Okay. And then second question on nGeniusONE in the good momentum, you're seeing on your enterprise business and the growth rate there. Can you talk about kind of the adoption there, I know initially if obviously the customer was up-to-date on maintenance they would get nGeniusONE and the NPM -- APM capability for a certain capacity, and then the hope was they would expand and that's where you would bring in additional revenue dollars obviously. It seems like that happening can you just kind of talk about the adoption rate there and kind of where we are and how that's impacting growth?

Anil Singhal

Management

Yes so I think just to be frank, adoption rate has been very high but the revenue traction has been little slower than I would have liked, and that we have to recognize that bringing such a new technology how great it is even to existing customer and market and selling the new service adds value proposition than just traditional NPM takes time.

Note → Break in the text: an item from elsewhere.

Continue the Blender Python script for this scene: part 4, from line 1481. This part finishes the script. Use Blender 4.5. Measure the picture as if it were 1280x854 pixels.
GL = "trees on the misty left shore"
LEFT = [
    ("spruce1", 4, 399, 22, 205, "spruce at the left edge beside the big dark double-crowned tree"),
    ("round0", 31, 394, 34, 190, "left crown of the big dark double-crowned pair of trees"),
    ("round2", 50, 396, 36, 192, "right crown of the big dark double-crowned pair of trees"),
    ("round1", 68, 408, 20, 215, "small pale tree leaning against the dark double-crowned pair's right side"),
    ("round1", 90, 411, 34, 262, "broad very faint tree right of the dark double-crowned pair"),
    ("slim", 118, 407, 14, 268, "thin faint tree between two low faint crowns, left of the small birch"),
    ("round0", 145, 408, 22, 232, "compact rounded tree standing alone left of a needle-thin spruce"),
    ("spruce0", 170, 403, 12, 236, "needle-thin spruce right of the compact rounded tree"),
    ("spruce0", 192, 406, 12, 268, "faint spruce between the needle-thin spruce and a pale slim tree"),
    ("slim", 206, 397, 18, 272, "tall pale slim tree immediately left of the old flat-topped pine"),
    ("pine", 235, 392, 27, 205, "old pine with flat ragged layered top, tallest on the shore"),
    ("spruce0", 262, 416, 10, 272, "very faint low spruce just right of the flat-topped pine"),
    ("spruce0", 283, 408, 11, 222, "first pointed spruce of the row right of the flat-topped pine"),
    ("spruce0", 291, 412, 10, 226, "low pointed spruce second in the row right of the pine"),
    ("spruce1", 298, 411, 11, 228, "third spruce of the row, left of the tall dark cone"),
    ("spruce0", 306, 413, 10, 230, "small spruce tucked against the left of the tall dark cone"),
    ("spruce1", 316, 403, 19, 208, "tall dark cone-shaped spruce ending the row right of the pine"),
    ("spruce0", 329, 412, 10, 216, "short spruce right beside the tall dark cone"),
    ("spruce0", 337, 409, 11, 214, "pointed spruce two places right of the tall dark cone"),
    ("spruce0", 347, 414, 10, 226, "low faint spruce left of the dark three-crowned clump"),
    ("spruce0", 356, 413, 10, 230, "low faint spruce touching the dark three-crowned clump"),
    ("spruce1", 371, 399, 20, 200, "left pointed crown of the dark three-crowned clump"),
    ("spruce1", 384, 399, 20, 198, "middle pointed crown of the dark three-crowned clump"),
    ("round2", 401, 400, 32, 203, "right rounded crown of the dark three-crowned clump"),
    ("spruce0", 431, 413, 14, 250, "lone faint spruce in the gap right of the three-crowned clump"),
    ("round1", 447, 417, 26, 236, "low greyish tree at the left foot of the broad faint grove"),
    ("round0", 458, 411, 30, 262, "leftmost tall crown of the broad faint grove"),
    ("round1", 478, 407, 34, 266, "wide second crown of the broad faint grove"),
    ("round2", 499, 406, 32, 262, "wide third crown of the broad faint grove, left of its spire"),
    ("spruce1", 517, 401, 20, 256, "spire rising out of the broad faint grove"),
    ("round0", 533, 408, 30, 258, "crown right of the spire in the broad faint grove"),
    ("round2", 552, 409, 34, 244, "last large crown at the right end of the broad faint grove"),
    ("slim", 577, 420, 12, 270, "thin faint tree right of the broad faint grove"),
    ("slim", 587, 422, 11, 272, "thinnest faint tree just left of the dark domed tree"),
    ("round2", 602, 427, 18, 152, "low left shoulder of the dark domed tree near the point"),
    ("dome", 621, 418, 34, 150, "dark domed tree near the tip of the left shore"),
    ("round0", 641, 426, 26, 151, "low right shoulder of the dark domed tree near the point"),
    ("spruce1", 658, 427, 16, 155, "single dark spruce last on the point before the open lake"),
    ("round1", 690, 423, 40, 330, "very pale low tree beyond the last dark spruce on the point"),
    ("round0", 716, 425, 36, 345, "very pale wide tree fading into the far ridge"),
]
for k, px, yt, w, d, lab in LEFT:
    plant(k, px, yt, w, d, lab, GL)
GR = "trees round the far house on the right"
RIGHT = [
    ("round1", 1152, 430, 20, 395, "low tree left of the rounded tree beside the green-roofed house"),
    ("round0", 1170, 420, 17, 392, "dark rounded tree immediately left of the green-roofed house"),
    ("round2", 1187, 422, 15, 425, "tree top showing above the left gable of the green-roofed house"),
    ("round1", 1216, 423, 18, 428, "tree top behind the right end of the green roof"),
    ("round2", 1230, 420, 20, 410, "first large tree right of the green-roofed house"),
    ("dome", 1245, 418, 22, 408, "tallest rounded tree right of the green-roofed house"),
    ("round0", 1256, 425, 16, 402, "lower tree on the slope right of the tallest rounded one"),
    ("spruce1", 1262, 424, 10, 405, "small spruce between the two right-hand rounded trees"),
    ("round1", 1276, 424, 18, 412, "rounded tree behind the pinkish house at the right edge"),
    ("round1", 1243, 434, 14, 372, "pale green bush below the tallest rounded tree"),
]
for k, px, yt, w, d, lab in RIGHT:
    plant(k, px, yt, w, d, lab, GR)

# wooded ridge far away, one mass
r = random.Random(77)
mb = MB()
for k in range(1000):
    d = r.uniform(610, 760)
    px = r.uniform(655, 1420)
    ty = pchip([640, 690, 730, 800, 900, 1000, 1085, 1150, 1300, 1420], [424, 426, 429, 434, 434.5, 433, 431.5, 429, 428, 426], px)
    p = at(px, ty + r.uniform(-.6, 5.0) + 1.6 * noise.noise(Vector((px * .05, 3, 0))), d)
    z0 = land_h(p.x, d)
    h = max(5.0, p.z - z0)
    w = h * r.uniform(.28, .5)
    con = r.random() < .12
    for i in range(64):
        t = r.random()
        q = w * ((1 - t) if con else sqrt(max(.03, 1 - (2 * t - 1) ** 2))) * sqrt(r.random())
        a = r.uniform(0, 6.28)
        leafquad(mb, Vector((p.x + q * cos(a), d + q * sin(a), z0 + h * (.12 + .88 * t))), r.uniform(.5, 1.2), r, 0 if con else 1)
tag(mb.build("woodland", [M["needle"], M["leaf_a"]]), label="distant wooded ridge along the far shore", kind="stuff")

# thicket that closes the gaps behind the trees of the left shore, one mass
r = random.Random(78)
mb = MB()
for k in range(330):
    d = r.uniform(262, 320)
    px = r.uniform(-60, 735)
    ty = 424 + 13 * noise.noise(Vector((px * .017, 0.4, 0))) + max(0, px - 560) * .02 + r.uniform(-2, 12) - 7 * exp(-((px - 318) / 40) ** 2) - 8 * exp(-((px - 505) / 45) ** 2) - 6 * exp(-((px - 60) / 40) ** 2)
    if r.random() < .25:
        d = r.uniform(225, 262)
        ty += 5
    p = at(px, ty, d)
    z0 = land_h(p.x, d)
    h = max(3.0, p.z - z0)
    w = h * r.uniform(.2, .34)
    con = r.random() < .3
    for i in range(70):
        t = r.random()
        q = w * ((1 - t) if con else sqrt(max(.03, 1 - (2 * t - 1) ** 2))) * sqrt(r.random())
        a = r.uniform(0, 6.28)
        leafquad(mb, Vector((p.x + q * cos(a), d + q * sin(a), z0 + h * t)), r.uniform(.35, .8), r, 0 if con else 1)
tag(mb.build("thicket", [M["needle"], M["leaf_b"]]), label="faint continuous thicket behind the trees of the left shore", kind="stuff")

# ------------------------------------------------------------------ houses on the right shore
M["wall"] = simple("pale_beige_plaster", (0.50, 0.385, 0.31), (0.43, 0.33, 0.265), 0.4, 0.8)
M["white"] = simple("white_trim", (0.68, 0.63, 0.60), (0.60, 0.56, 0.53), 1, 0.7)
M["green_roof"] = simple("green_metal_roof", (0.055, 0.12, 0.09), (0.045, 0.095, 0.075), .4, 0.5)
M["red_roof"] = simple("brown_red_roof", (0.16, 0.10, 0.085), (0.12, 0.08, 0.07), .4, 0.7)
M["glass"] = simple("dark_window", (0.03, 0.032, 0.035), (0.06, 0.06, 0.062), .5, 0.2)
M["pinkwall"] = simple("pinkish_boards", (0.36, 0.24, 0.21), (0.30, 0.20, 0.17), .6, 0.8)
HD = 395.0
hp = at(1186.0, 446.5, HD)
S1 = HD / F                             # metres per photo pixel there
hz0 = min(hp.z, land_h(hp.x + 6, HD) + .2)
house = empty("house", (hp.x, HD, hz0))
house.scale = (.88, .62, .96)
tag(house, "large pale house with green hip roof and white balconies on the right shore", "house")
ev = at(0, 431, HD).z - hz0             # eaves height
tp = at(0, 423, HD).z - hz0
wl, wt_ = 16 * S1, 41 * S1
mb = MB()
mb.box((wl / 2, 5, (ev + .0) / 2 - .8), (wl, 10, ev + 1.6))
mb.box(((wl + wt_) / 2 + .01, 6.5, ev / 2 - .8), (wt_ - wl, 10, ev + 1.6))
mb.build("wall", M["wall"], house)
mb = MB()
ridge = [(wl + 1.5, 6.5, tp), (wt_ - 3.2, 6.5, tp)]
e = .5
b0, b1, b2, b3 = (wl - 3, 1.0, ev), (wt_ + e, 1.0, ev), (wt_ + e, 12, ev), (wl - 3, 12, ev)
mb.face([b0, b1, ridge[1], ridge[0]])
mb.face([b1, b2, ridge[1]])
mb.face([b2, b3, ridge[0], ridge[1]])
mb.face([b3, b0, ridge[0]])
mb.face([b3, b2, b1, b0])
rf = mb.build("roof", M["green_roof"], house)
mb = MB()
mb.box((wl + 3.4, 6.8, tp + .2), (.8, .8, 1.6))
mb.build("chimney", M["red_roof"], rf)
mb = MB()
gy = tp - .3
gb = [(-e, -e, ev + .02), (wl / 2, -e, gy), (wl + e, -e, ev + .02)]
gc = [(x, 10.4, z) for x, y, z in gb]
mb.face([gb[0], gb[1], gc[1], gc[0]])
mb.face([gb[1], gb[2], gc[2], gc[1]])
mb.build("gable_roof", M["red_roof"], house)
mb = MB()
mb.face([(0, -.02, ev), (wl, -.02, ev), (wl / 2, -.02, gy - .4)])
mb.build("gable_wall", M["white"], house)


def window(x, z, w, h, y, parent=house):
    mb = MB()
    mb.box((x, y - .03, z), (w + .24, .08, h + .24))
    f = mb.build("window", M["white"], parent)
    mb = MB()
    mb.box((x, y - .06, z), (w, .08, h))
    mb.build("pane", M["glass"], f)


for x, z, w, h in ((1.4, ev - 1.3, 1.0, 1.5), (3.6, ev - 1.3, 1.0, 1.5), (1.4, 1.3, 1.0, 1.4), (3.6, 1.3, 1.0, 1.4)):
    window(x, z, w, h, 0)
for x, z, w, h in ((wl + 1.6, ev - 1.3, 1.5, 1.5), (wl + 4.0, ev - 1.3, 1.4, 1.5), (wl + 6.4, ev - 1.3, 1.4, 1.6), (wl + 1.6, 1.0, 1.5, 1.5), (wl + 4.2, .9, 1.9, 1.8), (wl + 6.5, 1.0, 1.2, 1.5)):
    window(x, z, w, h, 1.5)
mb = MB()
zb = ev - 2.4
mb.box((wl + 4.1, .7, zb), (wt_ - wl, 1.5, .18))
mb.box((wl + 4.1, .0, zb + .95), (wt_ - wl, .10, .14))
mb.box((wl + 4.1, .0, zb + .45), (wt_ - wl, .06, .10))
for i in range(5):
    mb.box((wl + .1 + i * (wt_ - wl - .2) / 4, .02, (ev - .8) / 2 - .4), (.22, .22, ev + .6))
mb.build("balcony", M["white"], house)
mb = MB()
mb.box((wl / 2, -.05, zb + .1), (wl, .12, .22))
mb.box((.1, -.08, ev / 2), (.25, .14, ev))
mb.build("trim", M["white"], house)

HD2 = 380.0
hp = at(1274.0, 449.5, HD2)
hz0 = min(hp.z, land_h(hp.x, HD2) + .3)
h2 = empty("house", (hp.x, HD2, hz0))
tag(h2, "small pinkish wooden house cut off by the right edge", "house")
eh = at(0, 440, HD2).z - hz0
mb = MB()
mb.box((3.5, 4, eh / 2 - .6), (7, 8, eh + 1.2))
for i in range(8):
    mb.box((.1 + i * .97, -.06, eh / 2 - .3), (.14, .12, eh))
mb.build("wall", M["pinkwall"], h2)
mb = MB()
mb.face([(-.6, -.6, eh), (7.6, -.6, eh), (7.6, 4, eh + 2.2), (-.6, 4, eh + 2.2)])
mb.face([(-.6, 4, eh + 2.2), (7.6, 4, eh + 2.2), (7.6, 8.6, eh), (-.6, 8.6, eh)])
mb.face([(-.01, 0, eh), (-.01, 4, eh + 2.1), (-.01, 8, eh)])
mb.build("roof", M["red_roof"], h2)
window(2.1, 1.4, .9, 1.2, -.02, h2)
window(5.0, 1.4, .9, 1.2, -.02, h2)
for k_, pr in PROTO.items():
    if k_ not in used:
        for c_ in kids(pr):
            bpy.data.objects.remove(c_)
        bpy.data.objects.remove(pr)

So we are very hopeful for the second half and next year we are doing things on the training and other front to accelerate that but adoption rate is very high. What I mean by adoption rate is what percentage of our customers are now using nGeniusONE and that was always supposed to be the first phase as you talked about and that's why we created a upgrade path which was easier for people to deal with. The second phase which is now drive -- used that to drive instrument in other places is slightly slower than I had expected but I think things are getting better and we are hearing a lot of good things from the customers. So yes, it's going to happen. Some of it is already happening but we need more to drive growth, bigger growth in the enterprise. And again in that area depending on when this acquisition close, we'll have broader access to a customer base in midyear even nGeniusONE could also be used in midyear market. So, we'll have access to that plus on the international market we'll probably -- will share with you that our business is 20% international in the enterprise also and their business is 40%. And so those are the kind of things which are going to help us sell nGeniusONE, the initial adoption of nGeniusONE with existing customers. But I see there's a lot of potential for the new customers which will be helped by this combination.

Andrew Kramer

Management

Are there any other questions operator?

Operator

Operator

There are no further questions at this time.

Andrew Kramer

Management

Great. Well I'd like to thank everybody for joining us this morning. We appreciate your time and attention and certainly if there is any other questions in regards to the quarter or the acquisition of Danaher's Communications business please give us a call. We look forward to seeing you out on the road. Thank you.